Education must be about more than enabling personal ambition and the education of individuals. Our students go out into the world carrying with them a commitment to education and to service. One purpose we have advanced at Dartmouth is internationalism — which is about thinking beyond the parochial and the personal. President Jiang Zemin said at your recent centenary celebration "educational innovation should be geared . . . towards the outside world and towards the future." And he went on to say that we must "keep an eye on the general trend of education throughout the world and draw upon the fruits of different civilizations and other countries' good experience." This is a good advice for all of us.

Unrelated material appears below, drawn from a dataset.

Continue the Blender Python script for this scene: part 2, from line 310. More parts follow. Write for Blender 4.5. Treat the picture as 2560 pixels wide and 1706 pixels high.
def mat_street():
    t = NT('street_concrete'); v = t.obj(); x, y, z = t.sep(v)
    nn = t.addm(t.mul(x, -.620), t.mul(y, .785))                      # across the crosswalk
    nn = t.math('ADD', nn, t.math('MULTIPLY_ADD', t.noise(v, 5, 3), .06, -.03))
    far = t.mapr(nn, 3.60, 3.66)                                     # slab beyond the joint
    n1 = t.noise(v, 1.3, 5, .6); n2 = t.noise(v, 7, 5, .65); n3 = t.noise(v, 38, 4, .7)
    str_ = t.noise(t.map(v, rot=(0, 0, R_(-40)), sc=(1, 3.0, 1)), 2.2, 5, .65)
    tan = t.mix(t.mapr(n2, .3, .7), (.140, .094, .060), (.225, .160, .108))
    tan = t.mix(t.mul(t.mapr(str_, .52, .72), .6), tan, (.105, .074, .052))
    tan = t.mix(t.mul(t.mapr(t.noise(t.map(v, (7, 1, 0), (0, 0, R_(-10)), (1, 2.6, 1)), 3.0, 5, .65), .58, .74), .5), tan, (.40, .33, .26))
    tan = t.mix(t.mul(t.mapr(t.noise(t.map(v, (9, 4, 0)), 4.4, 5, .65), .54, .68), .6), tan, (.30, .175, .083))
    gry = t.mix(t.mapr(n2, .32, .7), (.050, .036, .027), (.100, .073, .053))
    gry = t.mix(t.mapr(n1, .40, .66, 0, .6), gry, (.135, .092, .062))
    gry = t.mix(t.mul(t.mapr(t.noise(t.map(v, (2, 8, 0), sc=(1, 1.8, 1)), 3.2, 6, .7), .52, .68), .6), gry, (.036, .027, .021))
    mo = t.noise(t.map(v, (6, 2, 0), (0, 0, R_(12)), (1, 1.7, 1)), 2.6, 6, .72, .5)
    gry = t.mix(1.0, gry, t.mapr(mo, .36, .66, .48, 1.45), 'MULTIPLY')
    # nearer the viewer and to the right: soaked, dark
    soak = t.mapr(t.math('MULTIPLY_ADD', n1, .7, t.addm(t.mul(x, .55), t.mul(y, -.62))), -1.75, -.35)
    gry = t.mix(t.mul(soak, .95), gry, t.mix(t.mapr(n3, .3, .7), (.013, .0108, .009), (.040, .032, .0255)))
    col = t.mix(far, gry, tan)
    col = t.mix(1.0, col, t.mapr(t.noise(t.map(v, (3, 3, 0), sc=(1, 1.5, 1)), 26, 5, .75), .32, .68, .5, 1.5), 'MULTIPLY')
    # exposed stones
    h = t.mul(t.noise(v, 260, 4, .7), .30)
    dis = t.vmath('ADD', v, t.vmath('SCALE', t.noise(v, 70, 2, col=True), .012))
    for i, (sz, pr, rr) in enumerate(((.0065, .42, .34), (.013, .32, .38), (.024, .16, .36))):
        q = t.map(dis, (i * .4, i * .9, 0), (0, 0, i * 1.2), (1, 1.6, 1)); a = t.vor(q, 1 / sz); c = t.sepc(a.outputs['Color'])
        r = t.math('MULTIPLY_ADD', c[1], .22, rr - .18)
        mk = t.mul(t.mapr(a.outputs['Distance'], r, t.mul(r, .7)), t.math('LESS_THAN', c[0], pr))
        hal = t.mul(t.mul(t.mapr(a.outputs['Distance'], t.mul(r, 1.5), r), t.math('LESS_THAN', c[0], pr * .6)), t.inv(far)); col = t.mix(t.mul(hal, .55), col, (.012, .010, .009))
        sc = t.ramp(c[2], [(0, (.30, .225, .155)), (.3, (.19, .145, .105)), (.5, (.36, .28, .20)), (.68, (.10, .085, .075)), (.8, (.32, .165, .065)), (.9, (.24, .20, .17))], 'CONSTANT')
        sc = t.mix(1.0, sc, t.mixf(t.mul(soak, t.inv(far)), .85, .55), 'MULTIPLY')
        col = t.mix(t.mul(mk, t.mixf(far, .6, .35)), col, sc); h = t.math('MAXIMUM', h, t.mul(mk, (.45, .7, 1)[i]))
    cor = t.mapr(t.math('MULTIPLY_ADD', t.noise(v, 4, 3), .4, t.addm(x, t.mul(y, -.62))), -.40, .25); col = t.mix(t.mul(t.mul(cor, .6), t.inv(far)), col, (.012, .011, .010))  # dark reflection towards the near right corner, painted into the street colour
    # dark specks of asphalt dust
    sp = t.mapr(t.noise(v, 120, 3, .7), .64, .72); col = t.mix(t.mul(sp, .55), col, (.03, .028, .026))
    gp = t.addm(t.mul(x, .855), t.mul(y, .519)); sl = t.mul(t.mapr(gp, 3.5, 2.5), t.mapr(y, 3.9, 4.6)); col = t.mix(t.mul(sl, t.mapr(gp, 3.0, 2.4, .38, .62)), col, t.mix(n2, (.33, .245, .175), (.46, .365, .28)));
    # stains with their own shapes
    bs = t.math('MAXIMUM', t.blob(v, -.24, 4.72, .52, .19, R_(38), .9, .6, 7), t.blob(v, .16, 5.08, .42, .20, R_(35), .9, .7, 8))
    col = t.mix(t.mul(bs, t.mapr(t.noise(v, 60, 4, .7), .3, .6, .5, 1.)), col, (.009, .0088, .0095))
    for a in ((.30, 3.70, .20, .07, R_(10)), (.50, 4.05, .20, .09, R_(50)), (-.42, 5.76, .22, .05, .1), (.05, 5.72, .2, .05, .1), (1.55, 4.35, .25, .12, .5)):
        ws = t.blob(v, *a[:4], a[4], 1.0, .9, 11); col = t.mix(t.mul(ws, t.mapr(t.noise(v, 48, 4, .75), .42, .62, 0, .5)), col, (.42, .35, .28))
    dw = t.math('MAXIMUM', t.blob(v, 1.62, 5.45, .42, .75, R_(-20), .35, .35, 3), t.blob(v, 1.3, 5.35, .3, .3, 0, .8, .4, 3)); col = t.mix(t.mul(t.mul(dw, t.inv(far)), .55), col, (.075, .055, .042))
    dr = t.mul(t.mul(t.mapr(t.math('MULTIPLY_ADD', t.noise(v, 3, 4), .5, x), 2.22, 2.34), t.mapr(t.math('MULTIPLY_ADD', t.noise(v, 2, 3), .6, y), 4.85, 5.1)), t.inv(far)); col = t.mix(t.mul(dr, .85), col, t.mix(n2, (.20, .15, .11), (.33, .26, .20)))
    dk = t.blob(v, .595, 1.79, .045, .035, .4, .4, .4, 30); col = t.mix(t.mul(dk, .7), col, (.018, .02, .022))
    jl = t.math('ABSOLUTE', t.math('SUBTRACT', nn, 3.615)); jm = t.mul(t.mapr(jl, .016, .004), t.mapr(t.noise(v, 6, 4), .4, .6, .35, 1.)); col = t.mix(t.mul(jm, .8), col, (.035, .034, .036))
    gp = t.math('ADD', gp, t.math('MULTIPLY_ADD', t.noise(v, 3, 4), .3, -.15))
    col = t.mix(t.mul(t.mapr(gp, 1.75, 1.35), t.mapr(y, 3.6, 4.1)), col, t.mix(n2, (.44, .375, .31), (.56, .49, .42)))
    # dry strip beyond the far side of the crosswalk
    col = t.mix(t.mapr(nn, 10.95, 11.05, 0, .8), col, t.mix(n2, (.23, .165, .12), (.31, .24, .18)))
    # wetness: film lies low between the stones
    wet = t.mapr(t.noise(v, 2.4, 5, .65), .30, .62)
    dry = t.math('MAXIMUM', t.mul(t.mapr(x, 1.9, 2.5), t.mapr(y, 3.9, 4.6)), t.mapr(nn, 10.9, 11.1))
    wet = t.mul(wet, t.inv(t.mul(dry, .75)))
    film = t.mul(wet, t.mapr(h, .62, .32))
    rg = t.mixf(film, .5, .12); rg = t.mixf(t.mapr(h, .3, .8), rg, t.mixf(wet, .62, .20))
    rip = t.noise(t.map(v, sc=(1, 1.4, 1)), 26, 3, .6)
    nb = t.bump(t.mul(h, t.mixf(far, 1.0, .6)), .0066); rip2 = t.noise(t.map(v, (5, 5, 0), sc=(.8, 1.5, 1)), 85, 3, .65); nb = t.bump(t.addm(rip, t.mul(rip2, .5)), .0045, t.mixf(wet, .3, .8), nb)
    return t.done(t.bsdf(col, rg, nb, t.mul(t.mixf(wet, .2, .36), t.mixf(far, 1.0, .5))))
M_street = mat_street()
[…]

Dartmouth's own history with China underlines this very theme. Charles Daniel Tenney graduated from Dartmouth in 1878, and in 1882 he came to China. He came as a missionary with all of the preconceptions and misunderstandings of the West. But he quickly grew to love this country and he decided to stay and to bring up his own children here. He proposed to devote himself to education. After just a couple of years, he left the mission and established a school for Chinese children. President Jiang said here that "teachers are important creators and disseminators of knowledge who bridge the past, present, and future." Charles Tenney was one such teacher.
He soon came to the attention of Li Hung Chang and later still was appointed by the Chinese government as president of Peiyang University, a position he held for 10 years. Peiyang, which later became Teintsin University, was the first modern university in China, founded in 1895. Dr. Tenney developed a great reverence for Chinese ideals and the Chinese people and always worked to further the education of the young.
Education must not only expand opportunity it must also expand knowledge, and this process requires an openness to new ideas. While Dr. Tenney helped to carry western educational ideas to China, other scholars began to bring Asian ideas to Dartmouth. American colleges and universities began to introduce what today we call the social sciences - economics, modern history, anthropology, sociology, and political science - as well as modern languages into the curriculum in the late nineteenth century. The then president of Dartmouth, William Jewett Tucker, insisted that students needed to know more about the world they lived in and he set out to broaden the educational experience for his students. As part of this plan, he introduced the study of Asian languages, literature, history, and philosophy, and by so doing, Dartmouth became one of the first American institutions to have an Asian Studies program.